As mentioned three years ago, this move delivers some important things to Mac users. Most important is the ability to run the program directly, and to easily copy and paste text from one’s library of documents into a word-processing program such as Microsoft Word 2008 for Macintosh. It also opens up the wide array of Logos-based titles, many of which are not available in other Mac-based Bible programs.

The level of interest in having this content available should be pretty high. While a program called Accordance (www.accordancebible.com) has long dominated the Mac side of Bible software, I’ve found that program sometimes challenging, and also a bit pricey in terms of content. Logos’ advantage has long been that it offers bundles of reference works at a reasonable price, as well as “pre-publication” offers of various new titles at significant savings.

None of this would be worth anything if the software didn’t work. That even in this stage the software works as well as it does suggests that the final version, which I expect will be available at retail later this year, should be a stellar performer.

Here’s my take: Firing up the software reveals the traditional “splash” screen and short “theme music” for the program, both familiar to users of the Windows version. The home page offers program updates and a way to initiate a quick Bible search — again, the same as in Windows. You can also open up a separate search window or view the volumes in your digital “library” and select one of these. In each document window is a search bar for quick look-ups.

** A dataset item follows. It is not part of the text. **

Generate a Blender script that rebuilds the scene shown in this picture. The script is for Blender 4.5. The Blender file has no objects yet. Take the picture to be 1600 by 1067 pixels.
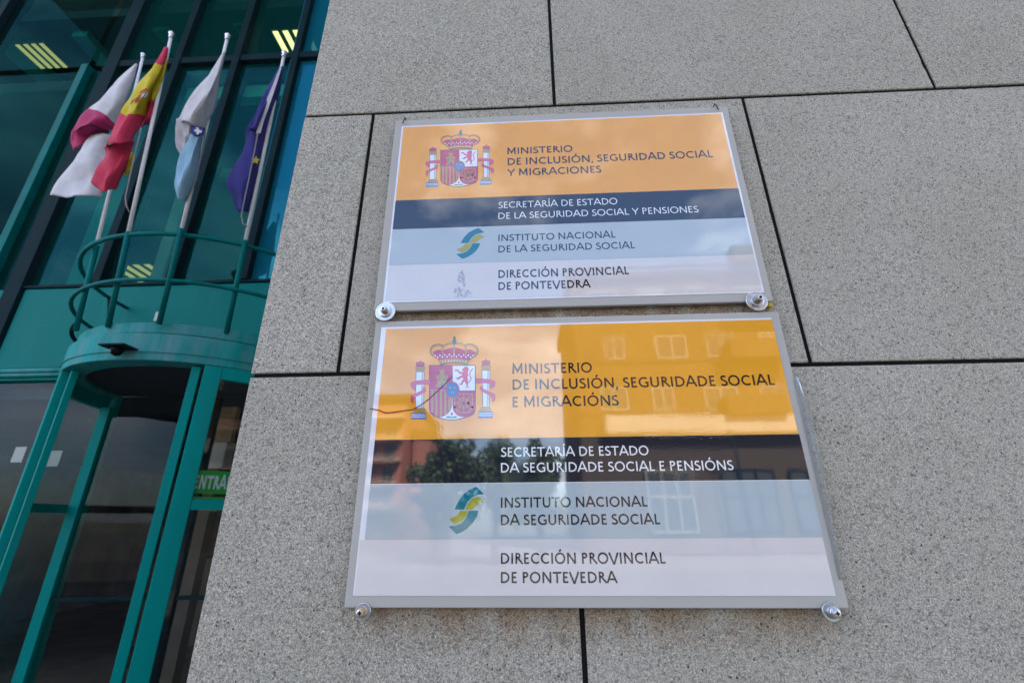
import bpy, bmesh, math, random
from mathutils import Vector, Matrix
import numpy as np
random.seed(7)
scene = bpy.context.scene
col = scene.collection
R = math.radians
EYE = 1.6                                   # eye height above the pavement

# ------------------------------------------------------------------ camera
PITCH, YAW, ROLL, FPX = 0.37126896, -0.04449534, -0.00669998, 711.0
_f = Vector((math.sin(YAW)*math.cos(PITCH), math.cos(YAW)*math.cos(PITCH), math.sin(PITCH)))
_r = Vector((math.cos(YAW), -math.sin(YAW), 0.0)); _u = _r.cross(_f)
_rt = _r*math.cos(ROLL) + _u*math.sin(ROLL); _up = _u*math.cos(ROLL) - _r*math.sin(ROLL)
cam_d = bpy.data.cameras.new('camera'); cam = bpy.data.objects.new('camera', cam_d); col.objects.link(cam)
cam_d.lens = 36.0*FPX/1600; cam_d.sensor_width = 36.0; cam_d.clip_start = 0.02; cam_d.clip_end = 2000
m = Matrix(((_rt.x, _up.x, -_f.x, 0), (_rt.y, _up.y, -_f.y, 0), (_rt.z, _up.z, -_f.z, EYE), (0, 0, 0, 1)))
cam.matrix_world = m
cam_d.dof.use_dof = True; cam_d.dof.focus_distance = 0.70; cam_d.dof.aperture_fstop = 7.0
scene.camera = cam

# ------------------------------------------------------------------ world, sun, exposure
SUN_EL, SUN_AZ = R(46), R(150)               # azimuth measured from -Y (out of the wall) towards +X
world = bpy.data.worlds.new('World'); scene.world = world; world.use_nodes = True
wt = world.node_tree; wt.nodes.clear()
def wn(t, **k):
    n = wt.nodes.new(t)
    for a, b in k.items(): setattr(n, a, b)
    return n
sky = wn('ShaderNodeTexSky', sky_type='NISHITA', sun_disc=False)
sky.sun_elevation = SUN_EL; sky.sun_rotation = math.pi - SUN_AZ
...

I was pleasantly surprised that all the Logos-based volumes I had used over the years in Windows now opened in Mac just as easily. There seems to be no hiccups in terms of displaying the content of a given reference work: It shows up on the Mac side the same way it would be viewed in Windows. If you have a Logos software license for Windows and want to try out the Mac version — presuming you have a Mac, of course — you can download the alpha version, and eventually the beta versions, from www.logos.com/mac. If digging into the Bible is of interest, Logos is now your tool of choice.